There is this intervention with the way the clay dries. I don’t actually set something to be the way it is. Because what I make is so thin, when it goes into the kiln, the heat inside will shift it. So it’s moving. It’s a little something that I do, but also something that happens in there that I have no control over. There is this element of the unknown, and that’s the beauty of what I’m doing.
It’s such a cool experience to have this connection with something like the kiln. When I pull the pole out and look inside, it looks like molten lava. It’s pretty incredible. Sometimes I can’t believe I can do this. So many people are so afraid of that machine, but I just took to it, thinking, how hard can it be? I watched a few videos and learned how to use it.

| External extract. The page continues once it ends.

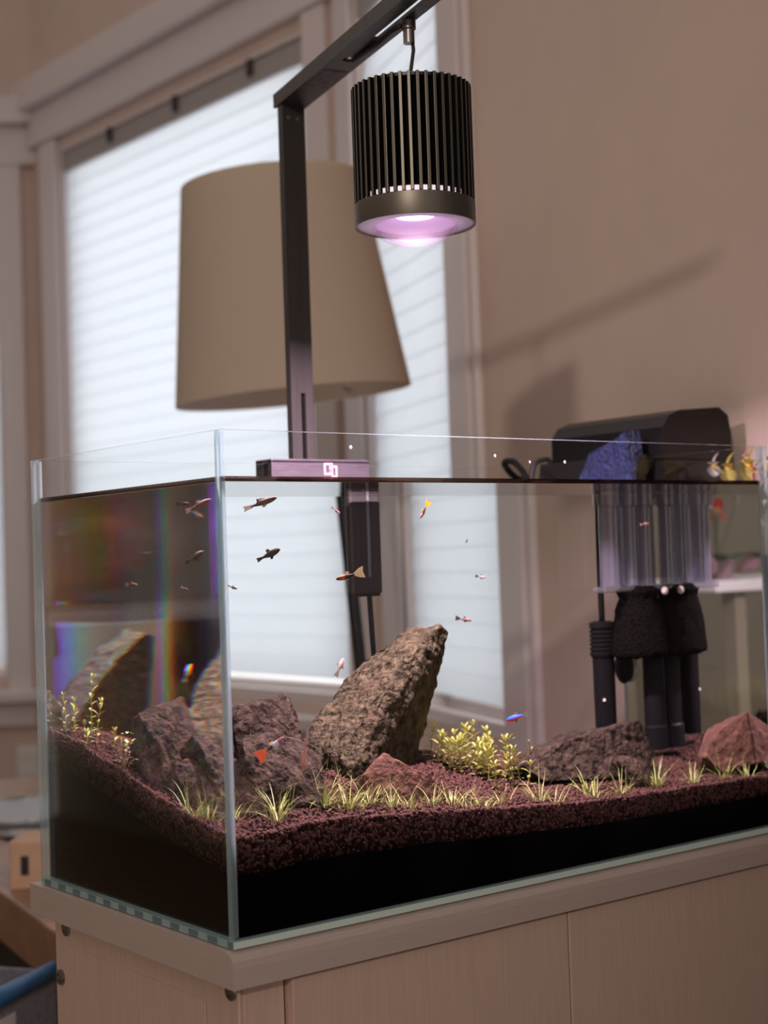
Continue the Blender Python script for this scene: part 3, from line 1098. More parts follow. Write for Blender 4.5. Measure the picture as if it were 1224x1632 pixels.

How does trust guide your practice?
I was making things so thin, and in the beginning, people would often tell me, it’s just going to break. That’s not what ceramics are. But I liked it. I wouldn’t listen to anyone. I just had this feeling that I had to follow. So I kept going. Michelle at One of a Few and Karyna and Saager at Neighbour were the first to support me, and that was the beginning of my journey of having the work sold and in the public.
I think since I started this, I’m learning not to be precious about things and let them go. I love certain things I make, but when I sell them, I’m like, hi, I love you, and goodbye. Occasionally, people will post something on Instagram and tag me, and I’m so happy to see it has a good home.
I feel grateful that people trusted that I had some kind of vision, even before I fully saw it myself. I’m so glad I didn’t give in. It’s hard for people to trust their intuition, and even to hear it. But I had this strong feeling, and I followed it.